The northern lighthouse is approximately $24.4\; \rm mi$ closer to the boat than the southern lighthouse.

Step-by-step explanation:

Refer to the diagram attached. Denote the northern lighthouse as $\rm N$ , the southern lighthouse as $\rm S$ , and the boat as $\rm B$ . These three points would form a triangle.

It is given that two of the angles of this triangle measure $40^{\circ}$ (northern lighthouse, $\angle {\rm N}$ ) and $21^{\circ}$ (southern lighthouse $\angle {\rm S}$ ), respectively. The three angles of any triangle add up to $180^{\circ}$ . Therefore, the third angle of this triangle would measure $180^{\circ} - (40^{\circ} + 21^{\circ}) = 119^{\circ}$ (boat $\angle {\rm B}$ .)

It is also given that the length between the two lighthouses (length of $\rm NS$ ) is $75\; \rm mi$ .

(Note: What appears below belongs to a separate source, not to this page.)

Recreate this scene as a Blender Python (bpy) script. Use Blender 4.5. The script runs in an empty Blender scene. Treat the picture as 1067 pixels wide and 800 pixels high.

By the law of sine, the length of a side in a given triangle would be proportional to the angle opposite to that side. For example, in the triangle in this question, $\angle {\rm B}$ is opposite to side $\rm NS$ , whereas $\angle {\rm S}$ is opposite to side ${\rm NB}$ . Therefore:

$\begin{aligned} \frac{\text{length of NS}}{\sin(\angle {\rm B})} = \frac{\text{length of NB}}{\sin(\angle {\rm S})} \end{aligned}$ .

Substitute in the known measurements:

$\begin{aligned} \frac{75\; \rm mi}{\sin(119^{\circ})} = \frac{\text{length of NB}}{\sin(21^{\circ})} \end{aligned}$ .

Rearrange and solve for the length of $\rm NB$ :

$\begin{aligned} & \text{length of NB} \\ =\; & (75\; \rm mi) \times \frac{\sin(21^{\circ})}{\sin(119^{\circ})} \\ \approx\; & 30.73\; \rm mi\end{aligned}$ .

(Round to at least one more decimal places than the values in the choices.)

Likewise, with $\angle {\rm N}$ is opposite to side ${\rm SB}$ , the following would also hold:

$\begin{aligned} \frac{\text{length of NS}}{\sin(\angle {\rm B})} = \frac{\text{length of SB}}{\sin(\angle {\rm N})} \end{aligned}$ .

$\begin{aligned} \frac{75\; \rm mi}{\sin(119^{\circ})} = \frac{\text{length of SB}}{\sin(40^{\circ})} \end{aligned}$ .

$\begin{aligned} & \text{length of SB} \\ =\; & (75\; \rm mi) \times \frac{\sin(40^{\circ})}{\sin(119^{\circ})} \\ \approx\; & 55.12\; \rm mi\end{aligned}$ .

In other words, the distance between the northern lighthouse and the boat is approximately $30.73\; \rm mi$ , whereas the distance between the southern lighthouse and the boat is approximately $55.12\; \rm mi$ . Hence the conclusion.